Dive verdict: 2.5 of 5 stars

It’s true that Leo Tolstoy, the Russian author whose last days are the impetus for the movie, was a complex man, drawn strongly to both sensuality and spirituality.

These facets of his personality come out strongly in novels such as the famously lengthy “War and Peace.”

His sycophant, the mustachioed Vladimir Chertkov (Paul Giamatti) cajoles Tolstoy (Christopher Plummer) into serving as messiah to a religious order with quasi-socialistic underpinnings and an emphasis on abstinence.

It’s an ideal that is quickly contravened by a disoriented Valentin Bulgakov (James McAvoy) and his love interest, Kerry Condon’s saucy Masha, who both reside within a Tolstoyan commune near his estate.

Together they give the movie its R rating with a series of weirdly short and graphic sex scenes.

But the movie is dominated by Helen Mirren’s berserk performance of Tolstoy’s wife, Sofya.

This isn’t to say that Mirren doesn’t do a good job. Mirren definitely earned her Oscar nomination for Best Actress.

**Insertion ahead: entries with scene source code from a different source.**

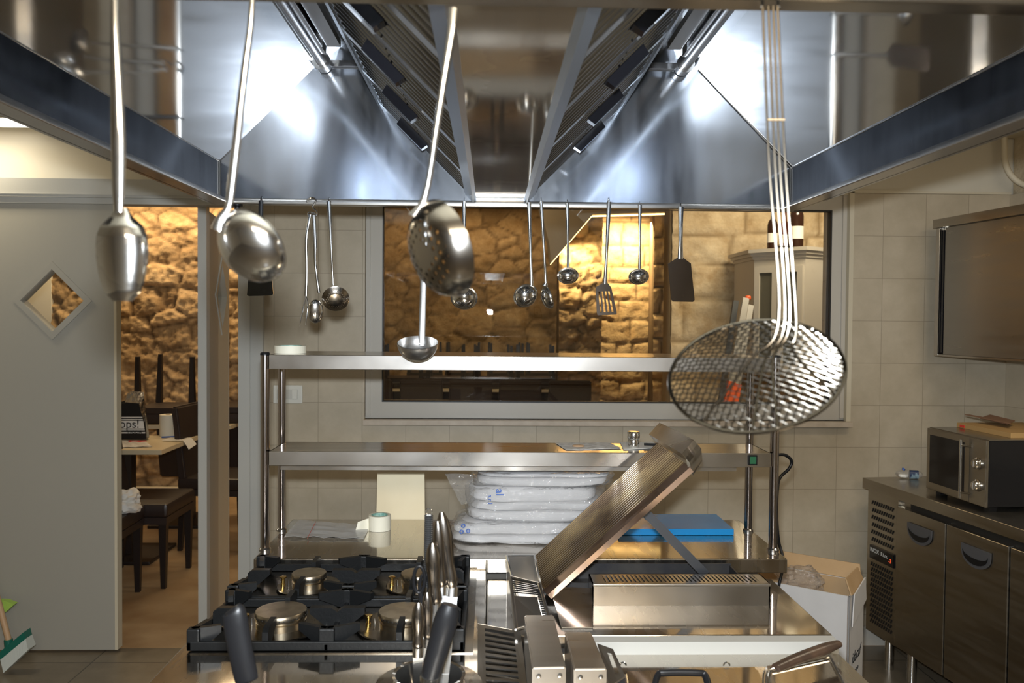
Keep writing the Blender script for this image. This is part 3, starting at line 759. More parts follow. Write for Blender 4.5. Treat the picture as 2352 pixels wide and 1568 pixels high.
# skimmer on rear rail
tp = P(755, 462, HK); nk = P(765, 655, HK); bc = P(771, 687, HK)
r = thing('small_skimmer', 'small round perforated skimmer on the rear rail beside the hooked spoon and fork', 'skimmer', tuple(tp), 'utensils on the rear hood rail')
b = MB(); handle(b, tp, nk, [.006, .005, .0035, .004], [.0018, .003, .003, .002], HK); b.tube(hook_top(tp.x, tp.y, tp.z), .003, .0014, seg=8, ref=(1, 0, 0)); part('handle', b, CHROME, r)
sd = MB(); sd.lathe([(0, -.006), (.018, -.0055), (.028, -.002), (.034, .0035), (.036, .0045), (.0365, .0035), (.034, .0025), (.028, -.003), (.018, -.0065), (0, -.007)], bc, (-.2, .9, .45), 36, sy=1.0)
part('perforated_dish', sd, holes('punched_steel_small', (.42, .38, .33), .18, .0062, .0013, .027), r)
# s-hook with spoon and fork
p = P(718, 470, HK)
b = MB(); s1 = [P(704, 466, HK), P(708, 457, HK), P(718, 454, HK), P(725, 460, HK), P(722, 468, HK), P(718, 476, HK), P(726, 484, HK), P(728, 492, HK), P(722, 497, HK), P(714, 492, HK)]
b.tube(cr(s1, 4), .0022, seg=8); single('s_hook', b, CHROME, 'steel S-shaped hook on the rear rail carrying the spoon and the fork', 'hook', loc=p)
tp = P(712, 492, HK+.008); nk = P(702, 680, HK+.01)
r = thing('carving_fork', 'carving fork with curved prongs hanging from the S-shaped hook', 'fork', tuple(tp))
b = MB(); b.tube(cr([tp, P(703, 550, HK+.008), P(704, 620, HK+.01), nk], 4), .004, .003, seg=8); b.tube(arc(tp, .006, 0, 360, 12), .0015, seg=6, cap=False); part('handle', b, CHROME, r)
b = MB()
for px, e in ((697, (688, 748)), (707, (702, 745))): b.tube(cr([nk, P(px, 705, HK+.01), P(*e, HK-.002)], 4), linr([.003, .0026, .0008], 9), .0014, seg=6)
part('prongs', b, CHROME, r)
tp = P(720, 494, HK-.004); nk = P(732, 672, HK-.004)
r = thing('serving_spoon', 'long serving spoon with a slotted handle hanging from the S-shaped hook', 'spoon', tuple(tp))
b = MB(); b.tube(cr([tp, P(723, 560, HK-.004), P(724, 610, HK-.004), nk], 4), linr([.0055, .006, .005, .0035, .005], 13), .002, seg=8); b.tube(arc(tp, .006, 0, 360, 12), .0015, seg=6, cap=False); part('handle', b, CHROME, r)
b = MB(); b.lathe(bowl_prof(.021, .011), P(725, 715, HK-.004), (-.25, .93, .2), 30, sx=1, sy=1.55, xref=(1, .2, 0)); part('bowl', b, CHROME, r)

# near utensils on the front rim
NK = HY0-.034
def P8(x, y, d=0): return P(x, y, NK+d)
tp = P8(262, -12)
r = thing('basting_spoon', 'blurred large basting spoon hanging nearest the left of the front rim', 'spoon', tuple(tp), 'utensils on the front hood rim')
b = MB(); b.tube(cr([tp, P8(264, 60), P8(269, 200), P8(272, 330), P8(272, 440), P8(272, 486)], 5), linr([.0035, .0042, .0062, .0072, .0058, .0040], 26), linr([.002, .003, .004, .004, .003, .002], 26), seg=14)
b.tube(hook_top(tp.x, tp.y, tp.z), .003, .0014, seg=8, ref=(1, 0, 0)); part('handle', b, CHROME, r)
b = MB()
def spoonb(u, v):
    yy = lerp(478, 690, v); wd = [12, 24, 47, 56, 58, 58, 56, 53, 48, 40, 20][int(v*10)] if v >= 1 else lerp(*[[12, 24, 47, 56, 58, 58, 56, 53, 48, 40, 20][k] for k in (int(v*10), min(10, int(v*10)+1))], v*10-int(v*10))
    s = 2*u-1; dep = .012*(wd/57)*(1-abs(s)**2.2)
    return P(279+s*wd+3*v, yy, NK-dep+.004)
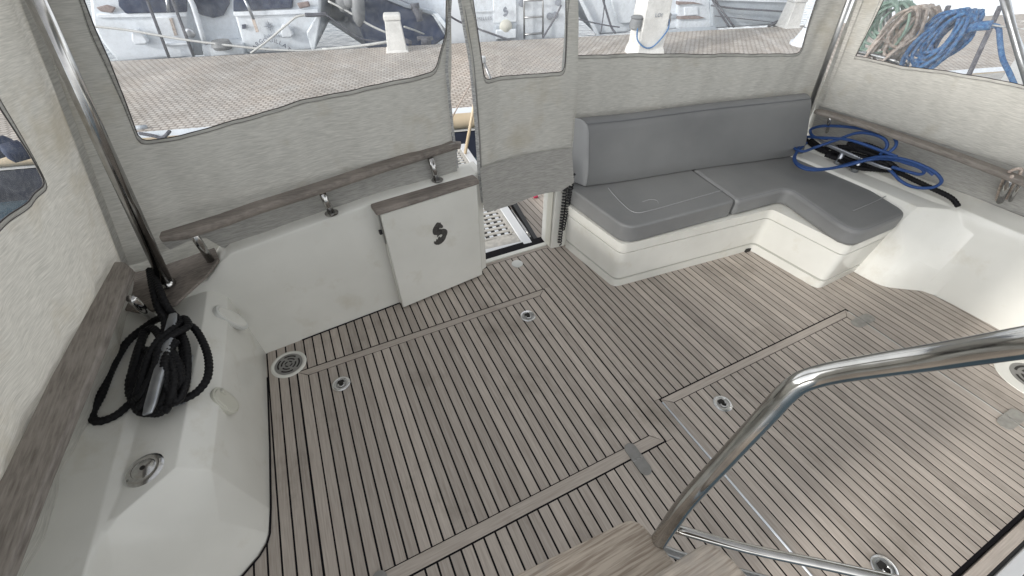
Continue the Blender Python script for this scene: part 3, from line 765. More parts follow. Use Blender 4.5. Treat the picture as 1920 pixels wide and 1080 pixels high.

“The Last Station” boasts beautiful acting, but devolves into an Anglicized British period piece with over-the-top melodrama punctuated with moments of humor that brings levity to this convoluted, existential mess.

It’s a well-shot film with generally terrific acting, but the performances are uneven and often unnecessary.

It’s filled with too many actors to follow, forcing an oversimplification of a dying genius’s final days.